A summit gathered following much pre-lobbying to get new fundamental rules in place. But the summit came out with a long-john-silver result as all the heads of the Babylon collection (included our Mr Prime Minister) kept a straight face and talked of a successful summit that is manifestly unsuccessful.

The Moody’s Fitch’s etc of this world have alredy expressed themselves accordingly. The Tsunami you see has been predicted since anno mai. Yet most look at the internal dynamics of an economy and fail to realize that the external part is even more important. The investments that the United Kingdom has in all major economies of the world (that evolved since the industrial revolution) is a crucial component. And as far as I know United Kingdom’s rating is not under immediate threat as is the case with Germany and France.

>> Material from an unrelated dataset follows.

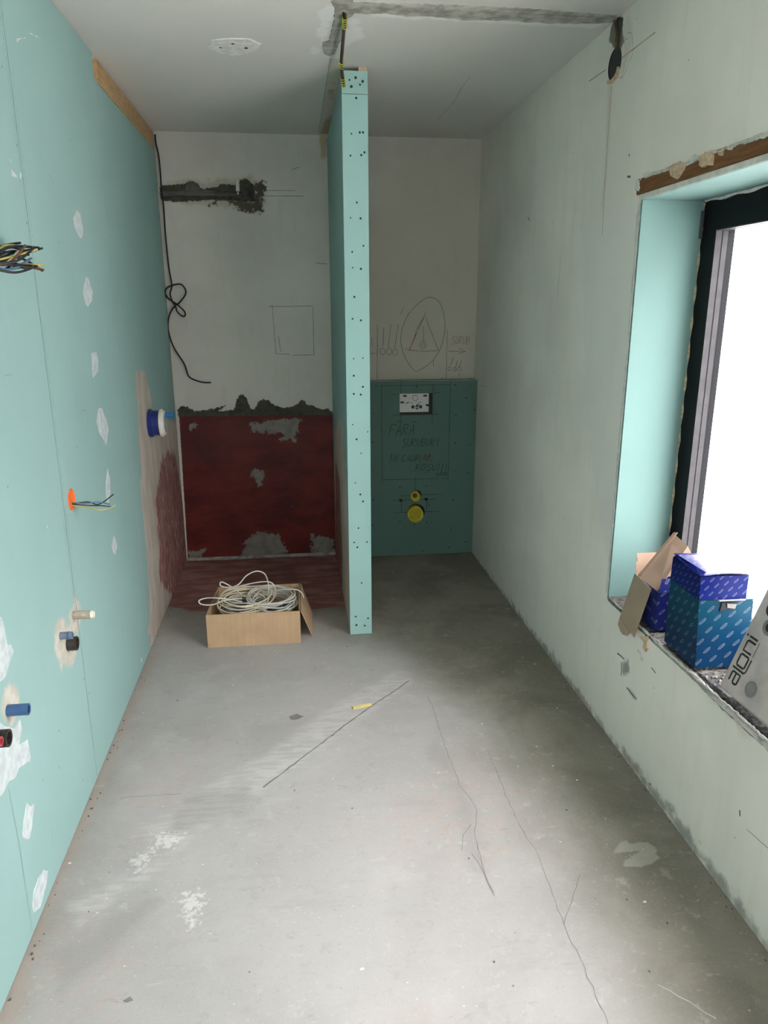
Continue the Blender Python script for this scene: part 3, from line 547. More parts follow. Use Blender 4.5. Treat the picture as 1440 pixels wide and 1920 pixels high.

And yet the old story repeats itself. Now Old Europe have gone the same way as their predecessors and are happy to have reached a point where they think they have kicked out the United Kingdom from the Europe equation.

Time have given its verdict on the 1999 Euro ‘fiasco’. I will not wait for another ten to see theoutcome of this latest long-john-silver ‘solution’.

Indeed the western world in toto ie old and new Europe plus America are in the process of decline. Yet the drive led by Old Europe for a closer union is partly driven by a need for political stability and economic prosperity. Britain does not need to have its democracy guaranteed by an outside arrangement. Its consideration is solely economic.

The prospect of a less bureaucratic and centralized EU has melted away even as euro fanatics within Old Europe openly question the powers of the Commission. Yet instead of rethinking the balance of competences, we now have a pseudo Franco/German engine that will splutter along the line as their subtle disagreements will gradually blob to the surface.

Then back to the old story…yet this time thanks to the mlpn and whatever you call it, we will find ourselves on the loser’s side. At least Europe can not take away our sun and sea.